Flosse returns as president of French Polynesia

May 8, 1991
Issue 

AUCKLAND — When French Polynesia's 41-seat Territorial Assembly met on April 5 to decide the South Pacific territory's new president for five years, the choice marked a remarkable political comeback.

Gaston Flosse, the part-Tahitian who, as France's controversial pacific affairs secretary, fell from grace in Polynesia in the wake of corruption allegations and rioting in Papeete during 1987, had the numbers to regain office.

Two previous parliamentary sessions since the March 17 election failed to resolve the leadership issue, but this time a challenge by the pro-independence campaigner Oscar Temaru was unable to stave off the inevitable.

Present Tahitian politics are very fluid, if not volatile, and the governing coalition could collapse even quicker than the last one headed by the 57-year-old Flosse.

Although Flosse's party, Tahoeraa Huiraatira (People's Rally), won 18 seats after a high-spending election campaign, it was not enough to govern outright. Flosse has been negotiating to form a coalition government with the centrist party Aia Api (New Country), led by maverick part-Tahitian Emile Vernaudon, which won five seats.

The conservative Tahoeraa is affiliated to the French Gaullist Rally for the Republic party led by former prime minister Jacques Chirac.

Flosse won the presidency with 25 votes, 18 from his own party and seven representing Aia Api and two independents. Twelve opposition Polynesian Union members walked out before the vote.

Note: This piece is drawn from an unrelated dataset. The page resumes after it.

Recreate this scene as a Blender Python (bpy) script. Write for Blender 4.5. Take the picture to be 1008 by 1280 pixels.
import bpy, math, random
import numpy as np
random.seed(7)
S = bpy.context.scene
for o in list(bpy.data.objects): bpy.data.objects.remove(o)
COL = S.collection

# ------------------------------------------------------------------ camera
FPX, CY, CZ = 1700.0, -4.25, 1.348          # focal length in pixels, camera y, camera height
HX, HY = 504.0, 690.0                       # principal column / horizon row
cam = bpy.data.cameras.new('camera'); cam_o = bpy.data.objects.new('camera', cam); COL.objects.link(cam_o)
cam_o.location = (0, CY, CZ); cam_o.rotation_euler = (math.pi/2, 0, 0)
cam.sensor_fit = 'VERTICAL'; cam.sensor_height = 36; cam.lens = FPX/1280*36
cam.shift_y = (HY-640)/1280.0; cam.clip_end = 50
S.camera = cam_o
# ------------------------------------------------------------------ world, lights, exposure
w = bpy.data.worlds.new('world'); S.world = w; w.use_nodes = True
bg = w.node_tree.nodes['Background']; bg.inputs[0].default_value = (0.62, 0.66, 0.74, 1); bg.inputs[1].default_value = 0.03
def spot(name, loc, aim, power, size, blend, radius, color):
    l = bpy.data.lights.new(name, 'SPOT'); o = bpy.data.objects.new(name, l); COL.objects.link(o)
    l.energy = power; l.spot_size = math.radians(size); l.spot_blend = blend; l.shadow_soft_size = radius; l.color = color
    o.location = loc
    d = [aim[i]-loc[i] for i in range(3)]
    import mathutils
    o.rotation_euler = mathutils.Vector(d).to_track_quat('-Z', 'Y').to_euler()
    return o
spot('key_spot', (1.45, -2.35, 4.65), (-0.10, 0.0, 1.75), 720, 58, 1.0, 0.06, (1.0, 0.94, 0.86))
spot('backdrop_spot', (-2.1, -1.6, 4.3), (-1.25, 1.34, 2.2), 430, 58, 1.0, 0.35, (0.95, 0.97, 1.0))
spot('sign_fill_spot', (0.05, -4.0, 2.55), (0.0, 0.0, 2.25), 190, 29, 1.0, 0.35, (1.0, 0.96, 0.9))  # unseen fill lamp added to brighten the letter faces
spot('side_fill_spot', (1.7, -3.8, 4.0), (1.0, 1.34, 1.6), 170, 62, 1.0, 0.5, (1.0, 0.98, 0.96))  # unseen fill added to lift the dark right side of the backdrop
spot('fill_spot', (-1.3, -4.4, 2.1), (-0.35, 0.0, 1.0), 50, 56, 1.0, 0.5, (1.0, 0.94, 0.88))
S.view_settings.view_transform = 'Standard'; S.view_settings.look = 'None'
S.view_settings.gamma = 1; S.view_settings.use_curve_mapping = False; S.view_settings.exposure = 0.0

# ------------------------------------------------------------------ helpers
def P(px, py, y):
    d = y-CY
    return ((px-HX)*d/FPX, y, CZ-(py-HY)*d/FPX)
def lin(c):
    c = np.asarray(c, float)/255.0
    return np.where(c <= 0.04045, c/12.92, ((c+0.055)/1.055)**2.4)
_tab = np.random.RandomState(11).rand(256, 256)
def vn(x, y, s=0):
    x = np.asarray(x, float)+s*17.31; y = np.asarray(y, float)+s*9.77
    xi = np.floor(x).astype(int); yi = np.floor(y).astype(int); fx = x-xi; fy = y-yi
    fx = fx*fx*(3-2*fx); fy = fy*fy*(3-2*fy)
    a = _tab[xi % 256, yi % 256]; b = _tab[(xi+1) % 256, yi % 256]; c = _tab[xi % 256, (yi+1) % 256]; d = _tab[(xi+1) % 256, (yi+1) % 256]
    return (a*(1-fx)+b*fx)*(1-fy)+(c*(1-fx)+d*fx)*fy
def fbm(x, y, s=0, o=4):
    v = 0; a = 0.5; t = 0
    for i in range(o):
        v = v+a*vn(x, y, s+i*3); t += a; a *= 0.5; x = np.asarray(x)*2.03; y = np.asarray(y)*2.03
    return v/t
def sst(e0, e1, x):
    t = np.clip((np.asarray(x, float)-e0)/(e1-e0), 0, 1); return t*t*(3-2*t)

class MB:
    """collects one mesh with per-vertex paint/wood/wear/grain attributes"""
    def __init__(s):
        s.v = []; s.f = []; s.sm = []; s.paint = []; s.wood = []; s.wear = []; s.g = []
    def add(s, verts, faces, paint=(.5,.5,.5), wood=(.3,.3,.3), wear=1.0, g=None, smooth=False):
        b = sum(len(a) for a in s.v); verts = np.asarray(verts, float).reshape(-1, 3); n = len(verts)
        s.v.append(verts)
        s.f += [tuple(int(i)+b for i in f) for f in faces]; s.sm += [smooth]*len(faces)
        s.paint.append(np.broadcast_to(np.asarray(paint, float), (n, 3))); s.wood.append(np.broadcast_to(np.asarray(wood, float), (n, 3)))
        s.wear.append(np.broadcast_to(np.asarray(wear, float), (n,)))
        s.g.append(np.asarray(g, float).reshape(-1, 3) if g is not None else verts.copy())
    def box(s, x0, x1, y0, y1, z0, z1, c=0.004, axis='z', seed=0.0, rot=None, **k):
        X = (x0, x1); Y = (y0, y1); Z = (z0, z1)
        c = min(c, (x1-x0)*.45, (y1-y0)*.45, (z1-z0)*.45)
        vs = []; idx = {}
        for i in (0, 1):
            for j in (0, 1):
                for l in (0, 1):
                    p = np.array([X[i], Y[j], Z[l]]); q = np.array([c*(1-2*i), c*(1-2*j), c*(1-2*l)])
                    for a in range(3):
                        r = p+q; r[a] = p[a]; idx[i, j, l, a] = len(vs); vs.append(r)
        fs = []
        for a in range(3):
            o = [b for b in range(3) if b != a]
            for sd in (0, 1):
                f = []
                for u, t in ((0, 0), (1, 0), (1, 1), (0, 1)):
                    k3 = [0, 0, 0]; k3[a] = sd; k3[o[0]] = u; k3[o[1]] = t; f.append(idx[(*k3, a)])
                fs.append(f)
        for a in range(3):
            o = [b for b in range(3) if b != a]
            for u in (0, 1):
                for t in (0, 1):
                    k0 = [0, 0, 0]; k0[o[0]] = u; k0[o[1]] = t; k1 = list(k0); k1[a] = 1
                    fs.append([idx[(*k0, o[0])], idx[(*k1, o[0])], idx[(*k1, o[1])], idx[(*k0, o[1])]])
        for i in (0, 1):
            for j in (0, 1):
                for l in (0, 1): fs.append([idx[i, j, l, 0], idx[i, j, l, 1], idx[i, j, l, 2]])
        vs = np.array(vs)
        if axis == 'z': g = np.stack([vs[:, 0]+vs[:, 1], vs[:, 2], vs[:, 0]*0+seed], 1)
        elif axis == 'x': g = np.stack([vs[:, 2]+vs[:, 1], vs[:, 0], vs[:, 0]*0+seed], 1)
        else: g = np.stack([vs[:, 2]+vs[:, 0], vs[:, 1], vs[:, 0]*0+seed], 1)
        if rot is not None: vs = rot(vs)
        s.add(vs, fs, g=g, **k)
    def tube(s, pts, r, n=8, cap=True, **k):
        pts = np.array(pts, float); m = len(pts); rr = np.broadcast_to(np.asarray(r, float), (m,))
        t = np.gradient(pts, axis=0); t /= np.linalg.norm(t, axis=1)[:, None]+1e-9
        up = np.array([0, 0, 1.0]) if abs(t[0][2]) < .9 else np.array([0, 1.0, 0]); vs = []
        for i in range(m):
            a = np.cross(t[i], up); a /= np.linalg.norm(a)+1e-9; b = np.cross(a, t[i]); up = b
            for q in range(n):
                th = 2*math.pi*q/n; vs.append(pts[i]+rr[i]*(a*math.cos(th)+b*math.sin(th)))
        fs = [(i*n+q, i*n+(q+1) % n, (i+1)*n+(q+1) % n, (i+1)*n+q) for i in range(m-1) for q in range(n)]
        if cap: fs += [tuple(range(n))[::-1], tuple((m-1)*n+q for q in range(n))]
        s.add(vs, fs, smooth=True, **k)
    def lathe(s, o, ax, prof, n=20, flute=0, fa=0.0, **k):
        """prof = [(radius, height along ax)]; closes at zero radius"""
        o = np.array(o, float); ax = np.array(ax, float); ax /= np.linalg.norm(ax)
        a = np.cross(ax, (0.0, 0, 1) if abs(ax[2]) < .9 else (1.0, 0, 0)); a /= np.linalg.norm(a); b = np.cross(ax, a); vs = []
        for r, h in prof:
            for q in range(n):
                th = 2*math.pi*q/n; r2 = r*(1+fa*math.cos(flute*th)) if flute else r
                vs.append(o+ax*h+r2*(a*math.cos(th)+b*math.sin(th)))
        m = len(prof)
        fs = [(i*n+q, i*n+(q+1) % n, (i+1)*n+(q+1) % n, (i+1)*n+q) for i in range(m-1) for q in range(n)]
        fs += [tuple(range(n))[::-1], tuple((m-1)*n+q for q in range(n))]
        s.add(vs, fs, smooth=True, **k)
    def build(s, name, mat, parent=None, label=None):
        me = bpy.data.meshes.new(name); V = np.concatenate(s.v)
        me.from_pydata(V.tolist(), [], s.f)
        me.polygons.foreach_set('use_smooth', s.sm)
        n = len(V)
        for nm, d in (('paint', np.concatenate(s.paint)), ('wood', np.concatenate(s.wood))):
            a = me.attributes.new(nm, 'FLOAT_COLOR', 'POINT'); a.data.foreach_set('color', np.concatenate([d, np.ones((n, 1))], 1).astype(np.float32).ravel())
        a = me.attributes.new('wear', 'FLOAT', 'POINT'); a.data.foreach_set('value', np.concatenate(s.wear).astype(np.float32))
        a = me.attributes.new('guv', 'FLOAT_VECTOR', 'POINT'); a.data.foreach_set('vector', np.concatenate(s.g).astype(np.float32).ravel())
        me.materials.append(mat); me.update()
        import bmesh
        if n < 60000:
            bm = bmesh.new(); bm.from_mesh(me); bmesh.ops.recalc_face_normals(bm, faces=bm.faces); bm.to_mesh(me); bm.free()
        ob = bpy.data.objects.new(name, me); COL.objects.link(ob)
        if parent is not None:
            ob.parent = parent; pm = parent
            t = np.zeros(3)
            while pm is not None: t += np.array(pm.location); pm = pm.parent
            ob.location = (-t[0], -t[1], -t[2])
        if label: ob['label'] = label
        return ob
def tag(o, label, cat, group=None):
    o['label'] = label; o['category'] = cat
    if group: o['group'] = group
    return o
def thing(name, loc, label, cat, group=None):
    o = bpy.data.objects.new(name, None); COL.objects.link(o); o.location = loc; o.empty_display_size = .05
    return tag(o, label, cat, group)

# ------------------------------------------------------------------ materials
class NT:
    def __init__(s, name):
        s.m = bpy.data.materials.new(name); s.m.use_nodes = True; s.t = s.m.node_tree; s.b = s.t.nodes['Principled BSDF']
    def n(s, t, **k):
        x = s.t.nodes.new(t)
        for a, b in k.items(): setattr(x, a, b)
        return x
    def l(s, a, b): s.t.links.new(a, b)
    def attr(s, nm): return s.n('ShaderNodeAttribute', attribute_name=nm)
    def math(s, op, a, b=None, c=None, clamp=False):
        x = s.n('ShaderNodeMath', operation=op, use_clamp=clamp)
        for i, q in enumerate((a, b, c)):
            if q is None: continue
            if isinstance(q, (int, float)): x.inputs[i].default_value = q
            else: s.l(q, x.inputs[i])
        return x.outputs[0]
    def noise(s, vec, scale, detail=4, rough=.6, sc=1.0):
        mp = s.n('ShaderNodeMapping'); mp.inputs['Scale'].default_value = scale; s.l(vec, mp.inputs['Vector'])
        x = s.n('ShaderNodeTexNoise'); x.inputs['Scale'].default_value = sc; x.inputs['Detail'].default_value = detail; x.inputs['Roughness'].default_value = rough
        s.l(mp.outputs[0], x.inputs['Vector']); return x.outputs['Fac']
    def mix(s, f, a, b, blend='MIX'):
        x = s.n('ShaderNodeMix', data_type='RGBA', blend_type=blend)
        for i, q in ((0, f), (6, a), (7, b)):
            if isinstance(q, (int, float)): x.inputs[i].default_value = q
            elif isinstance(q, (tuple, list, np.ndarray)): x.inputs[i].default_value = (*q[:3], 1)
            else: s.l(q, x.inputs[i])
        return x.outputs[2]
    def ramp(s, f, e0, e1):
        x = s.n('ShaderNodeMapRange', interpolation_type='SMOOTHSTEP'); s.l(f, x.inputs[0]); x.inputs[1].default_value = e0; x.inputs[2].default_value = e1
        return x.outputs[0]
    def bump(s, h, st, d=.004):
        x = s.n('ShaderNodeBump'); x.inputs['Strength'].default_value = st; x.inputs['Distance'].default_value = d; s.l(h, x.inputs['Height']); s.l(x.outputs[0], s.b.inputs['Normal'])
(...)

"Our priority is to sort out the territory's finances, which are in a mess", said Flosse. He promised to introduce a balanced budget early in May, adding that it was difficult to forecast his strategy until he knew the true financial state of the territory.

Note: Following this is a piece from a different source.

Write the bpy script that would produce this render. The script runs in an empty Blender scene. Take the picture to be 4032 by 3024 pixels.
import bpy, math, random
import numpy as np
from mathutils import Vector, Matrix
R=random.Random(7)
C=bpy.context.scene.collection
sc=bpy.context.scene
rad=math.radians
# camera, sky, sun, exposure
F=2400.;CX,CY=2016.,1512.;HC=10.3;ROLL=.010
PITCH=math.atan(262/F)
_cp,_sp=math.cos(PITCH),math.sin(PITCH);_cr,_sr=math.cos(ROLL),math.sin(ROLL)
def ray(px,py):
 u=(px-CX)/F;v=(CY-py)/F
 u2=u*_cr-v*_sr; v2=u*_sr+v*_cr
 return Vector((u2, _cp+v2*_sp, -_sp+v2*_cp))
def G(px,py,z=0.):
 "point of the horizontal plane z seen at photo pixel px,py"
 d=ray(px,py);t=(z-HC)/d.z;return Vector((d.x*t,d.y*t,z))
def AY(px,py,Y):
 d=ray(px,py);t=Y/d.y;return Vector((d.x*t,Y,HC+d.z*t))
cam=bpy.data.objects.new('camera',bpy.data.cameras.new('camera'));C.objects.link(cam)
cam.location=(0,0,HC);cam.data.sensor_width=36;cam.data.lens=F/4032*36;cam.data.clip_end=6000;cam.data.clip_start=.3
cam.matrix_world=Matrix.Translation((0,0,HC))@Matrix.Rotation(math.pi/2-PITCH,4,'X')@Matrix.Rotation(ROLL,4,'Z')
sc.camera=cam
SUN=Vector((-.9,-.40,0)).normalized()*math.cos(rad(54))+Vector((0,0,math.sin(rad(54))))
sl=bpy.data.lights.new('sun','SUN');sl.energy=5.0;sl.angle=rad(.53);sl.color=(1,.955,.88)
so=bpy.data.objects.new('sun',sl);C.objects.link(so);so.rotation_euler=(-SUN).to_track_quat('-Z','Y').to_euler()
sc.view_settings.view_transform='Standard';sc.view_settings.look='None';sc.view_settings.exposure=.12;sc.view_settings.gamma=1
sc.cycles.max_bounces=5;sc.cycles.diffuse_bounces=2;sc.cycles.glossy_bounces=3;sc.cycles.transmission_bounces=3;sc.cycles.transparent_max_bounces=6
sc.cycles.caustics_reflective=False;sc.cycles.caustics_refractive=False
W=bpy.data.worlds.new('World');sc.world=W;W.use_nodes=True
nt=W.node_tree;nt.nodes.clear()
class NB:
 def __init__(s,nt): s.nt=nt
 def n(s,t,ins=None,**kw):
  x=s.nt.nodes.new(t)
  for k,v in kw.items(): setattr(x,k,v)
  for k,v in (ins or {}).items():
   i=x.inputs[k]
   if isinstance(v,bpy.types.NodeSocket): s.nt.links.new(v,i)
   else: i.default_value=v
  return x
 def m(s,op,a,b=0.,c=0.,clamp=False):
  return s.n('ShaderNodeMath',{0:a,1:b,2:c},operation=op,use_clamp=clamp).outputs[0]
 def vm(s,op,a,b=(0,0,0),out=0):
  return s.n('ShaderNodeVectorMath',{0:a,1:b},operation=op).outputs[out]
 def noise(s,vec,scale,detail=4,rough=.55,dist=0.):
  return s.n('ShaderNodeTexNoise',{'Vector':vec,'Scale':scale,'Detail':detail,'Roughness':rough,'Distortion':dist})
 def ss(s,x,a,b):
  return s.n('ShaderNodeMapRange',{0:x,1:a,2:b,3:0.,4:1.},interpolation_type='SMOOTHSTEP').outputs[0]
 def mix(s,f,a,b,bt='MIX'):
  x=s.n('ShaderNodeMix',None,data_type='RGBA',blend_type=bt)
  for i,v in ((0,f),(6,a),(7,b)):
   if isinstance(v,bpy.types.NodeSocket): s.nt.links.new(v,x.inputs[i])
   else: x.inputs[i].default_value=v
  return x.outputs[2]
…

But the success of Flosse is far from the "triumph" proclaimed by the French press. The news media have generally interpreted the election result as demonstrating the Polynesian people are strongly in favour of French rule and nuclear bomb tests at Moruroa and Fangataufa atolls.

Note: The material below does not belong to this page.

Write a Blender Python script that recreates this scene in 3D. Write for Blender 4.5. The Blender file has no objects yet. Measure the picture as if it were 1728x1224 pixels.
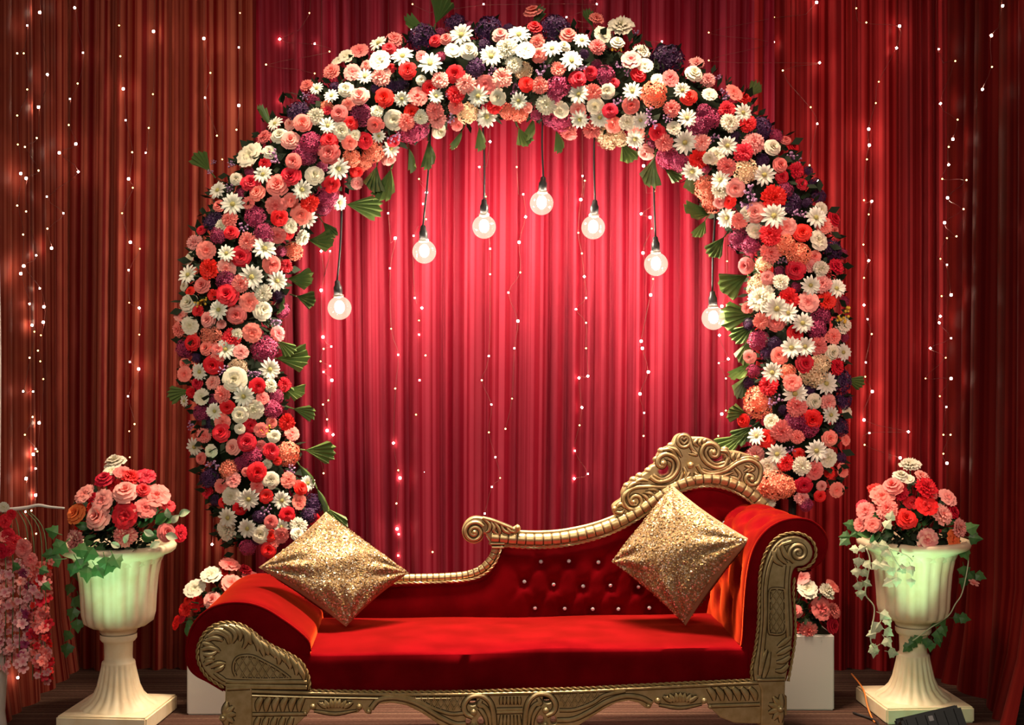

In fact, Tahoeraa Huiraatira gained less than 27,000 votes, or barely 31 per cent of the ballots cast, to win its 18 seats. The losing Polynesian Union, headed by outgoing president Alexandre Leontieff and popular Papeete Mayor Jean Juvetin, gained the same percentage but won only 10 seats.

The Polynesian Union had headed the coalition government since the collapse the collapse of the Flosse administration after the riots by jobless youth in November 1987, but had suffered from lack of credibility and unity since then. In 1986, Flosse's party had won 22 seats outright, and three independent assemblymen joined his majority until Leontieff led a breakaway by 10 rebels. Another factor in Flosse's electoral recovery was that about half of those who voted for his party were French civilian experts, government officials, soldiers, sailors and bomb technicians living in Tahiti, who are allowed to participate in local elections.

Ironically, the day after the election, the Appeals Court in Paris partially cleared Flosse on corruption charges. It declared there was insufficient evidence to uphold charges filed in September 1989 that Flosse had used public funds to build a road to his private property at Erima-Arue.

Flosse had already been cleared of two other corruption charges on 26 November 1990. However, Judge Albert Moatty ruled that Flosse must face fraud charges over another property he owns in Paea. He is alleged to have used public funds to upgrade the property in 1986.

A feature of the election was the success of Temaru's Tavini Huiraatira in doubling its vote and winning four seats. But the rival pro-independence party, Ia Mana Te Nunaa (Power to the People), was dealt a bitter blow, losing all three seats it held in the outgoing assembly.

After leading a dramatic swing among pro-independence and anti-nuclear Tahitians in the and early 1980s, Ia Mana faltered after it joined the government. Thousands of supporters, apparently considering Ia Mana had sold out, defected to Tavini Huiraatira, which proclaims a "no-compromise" independence policy.

"Ia Mana lost its popularity because it formed an alliance with Leontieff, who is in favour of the existing colonial system and has never criticised the nuclear tests", said Tahiti commentator and historian Bengt Danielsson, co-author of Poisoned Reign, a noted book about French nuclear colonialism.